Ernst & Young sheds staff at fit-out firm while negotiating buyout deal with management of furniture subsidiary
The receiver of insolvent fit-out group Curzon Holdings has made 86 people redundant and agreed to sell a subsidiary to its management.
Only 28 of the original 114 employees remain at the group's main company, Curzon Interiors, after receiver Ernst & Young decided last Friday to retain a skeleton staff to work on remaining contracts.
Curzon Holdings, which went into administrative receivership on 7 March as a result of cash flow problems, has two other companies that continue to trade: furniture firm Task Systems, which is the subject of the buyout, and building maintenance outfit TCL Granby.
A source close to Curzon said Ernst & Young had agreed a deal with Task. A price is still being negotiated. It is understood that management will carry out the purchase using money in the £12m-turnover business.

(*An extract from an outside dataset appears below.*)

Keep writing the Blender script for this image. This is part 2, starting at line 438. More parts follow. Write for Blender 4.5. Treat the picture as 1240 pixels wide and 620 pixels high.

Tony Daltrey, Task's joint managing director, declined to comment on the deal but said: "It is business as usual. The Curzon problems have not harmed us."
A deal for TCL Granby, which Curzon bought in September 2001, is also expected next week, but it is unclear what form this will take.
At Curzon Interiors, an Ernst & Young spokesperson said the receiver had installed a team to begin talks about transferring a number of contracts to other fit-out firms.
Curzon Holdings has had its problems but the future was very rosy
Curzon boss David Freeborn
However, a senior source at Curzon said that this might prove difficult as all but one of its "substantial" contracts were frameworks.
This means that the client would have at least two or three more fit-out firms as part of the framework, and could pass on Curzon's workload to one of them. The contract that is not a framework is the £25m Hotel Intercontinental in Mayfair, central London.
David Freeborn, chief executive of Curzon Holdings, declined to comment on Ernst & Young's plans but hinted that he believed that Lloyds TSB, Curzon's bank, had pulled the plug on what was essentially a successful business.
He said: "Obviously the company has had its problems, but the future was looking very rosy indeed."
Freeborn and finance director Simon Charlick have been at the helm since 1999 when they led a £20.5m buyout from Jarvis.
It was then called Jarvis Newman but was subsequently renamed Curzon Holdings. It posted a pre-tax profit of £650,000 in 2004.